>> Start

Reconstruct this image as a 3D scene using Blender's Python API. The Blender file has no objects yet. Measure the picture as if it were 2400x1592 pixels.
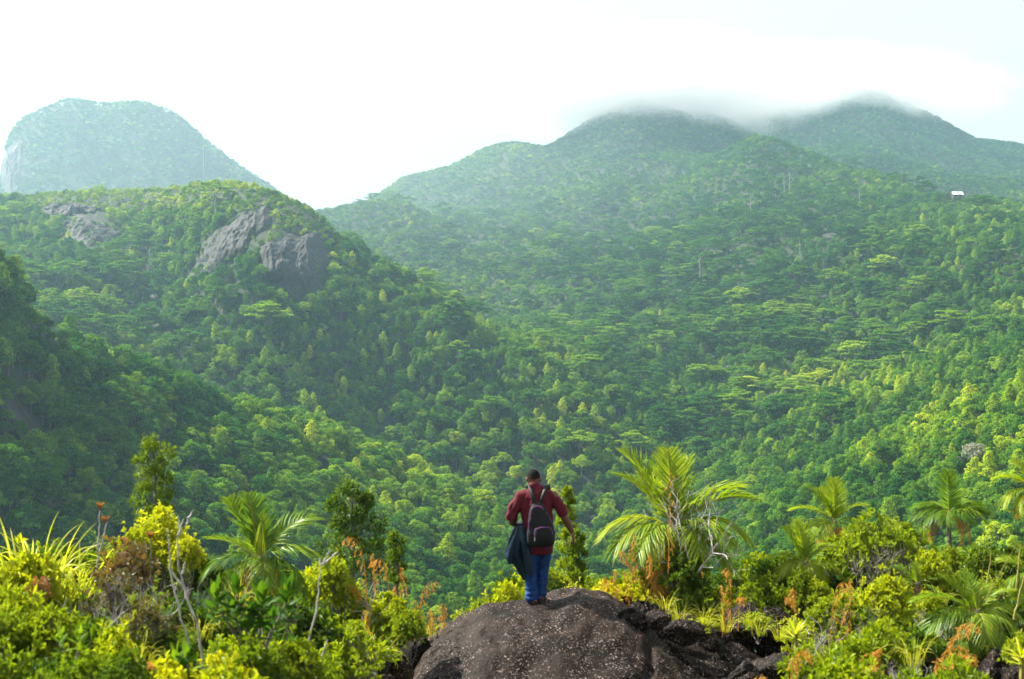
import bpy, math, random
import numpy as np
from mathutils import Vector, Matrix, Euler

R = math.radians
scene = bpy.context.scene
COL = scene.collection
rng = np.random.default_rng(7)
random.seed(7)

# ------------------------------------------------------------------ camera
FPX, CX, CY = 3333.0, 1200.0, 796.0          # focal length and centre, in pixels of the 2400 px photograph
cam_d = bpy.data.cameras.new('camera')
cam_d.lens = 50.0; cam_d.sensor_width = 36.0
cam_d.clip_start = 0.1; cam_d.clip_end = 20000
cam_d.dof.use_dof = True; cam_d.dof.focus_distance = 350.0; cam_d.dof.aperture_fstop = 4.0
cam = bpy.data.objects.new('camera', cam_d); COL.objects.link(cam)
cam.location = (0, 0, 0); cam.rotation_euler = (R(90), 0, 0)
scene.camera = cam

# ------------------------------------------------------------------ sky and sun
SUN_AZ, SUN_EL = R(-63), R(46)               # azimuth from the view direction (+Y), negative = to the left
sun_dir = Vector((math.sin(SUN_AZ)*math.cos(SUN_EL), math.cos(SUN_AZ)*math.cos(SUN_EL), math.sin(SUN_EL)))
world = bpy.data.worlds.new('World'); scene.world = world; world.use_nodes = True
wt = world.node_tree; wt.nodes.clear()
def wn(t, **k):
    n = wt.nodes.new(t)
    for a, b in k.items(): setattr(n, a, b)
    return n
w_out = wn('ShaderNodeOutputWorld'); w_mix = wn('ShaderNodeMixShader')
w_b1 = wn('ShaderNodeBackground'); w_b2 = wn('ShaderNodeBackground')
w_sky = wn('ShaderNodeTexSky', sky_type='NISHITA', sun_disc=False, sun_elevation=SUN_EL, sun_rotation=SUN_AZ)
w_b1.inputs['Strength'].default_value = 0.1
w_tc = wn('ShaderNodeTexCoord'); w_map = wn('ShaderNodeMapping'); w_map.inputs['Scale'].default_value = (1.6, 1.6, 5.0)
w_no = wn('ShaderNodeTexNoise'); w_no.inputs['Scale'].default_value = 1.3; w_no.inputs['Detail'].default_value = 4.0
w_ramp = wn('ShaderNodeValToRGB')
w_ramp.color_ramp.elements[0].position = 0.30; w_ramp.color_ramp.elements[0].color = (0.90, 0.865, 0.84, 1)
w_ramp.color_ramp.elements[1].position = 0.58; w_ramp.color_ramp.elements[1].color = (1.0, 0.975, 0.95, 1)
w_b2.inputs['Strength'].default_value = 0.285
w_mix.inputs[0].default_value = 0.975
L = wt.links.new
L(w_tc.outputs['Generated'], w_map.inputs['Vector']); L(w_map.outputs[0], w_no.inputs['Vector'])
L(w_no.outputs['Fac'], w_ramp.inputs[0]); L(w_ramp.outputs[0], w_b2.inputs['Color'])
L(w_sky.outputs[0], w_b1.inputs['Color']); L(w_b1.outputs[0], w_mix.inputs[1]); L(w_b2.outputs[0], w_mix.inputs[2])
L(w_mix.outputs[0], w_out.inputs['Surface'])

sun_d = bpy.data.lights.new('sun', 'SUN'); sun_d.energy = 5.0; sun_d.angle = R(1.0); sun_d.color = (1.0, 0.93, 0.80)
sun = bpy.data.objects.new('sun', sun_d); COL.objects.link(sun)
sun.rotation_euler = sun_dir.to_track_quat('Z', 'Y').to_euler(); sun.location = (-60, 60, 80)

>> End

GIVEN TASK » Write out exactly the opening lines of the data, stopping after the line that holds "random.seed(7)". Exclude pictures.

TASK SOLUTION »
Reconstruct this image as a 3D scene using Blender's Python API. The Blender file has no objects yet. Measure the picture as if it were 2400x1592 pixels.
import bpy, math, random
import numpy as np
from mathutils import Vector, Matrix, Euler

R = math.radians
scene = bpy.context.scene
COL = scene.collection
rng = np.random.default_rng(7)
random.seed(7)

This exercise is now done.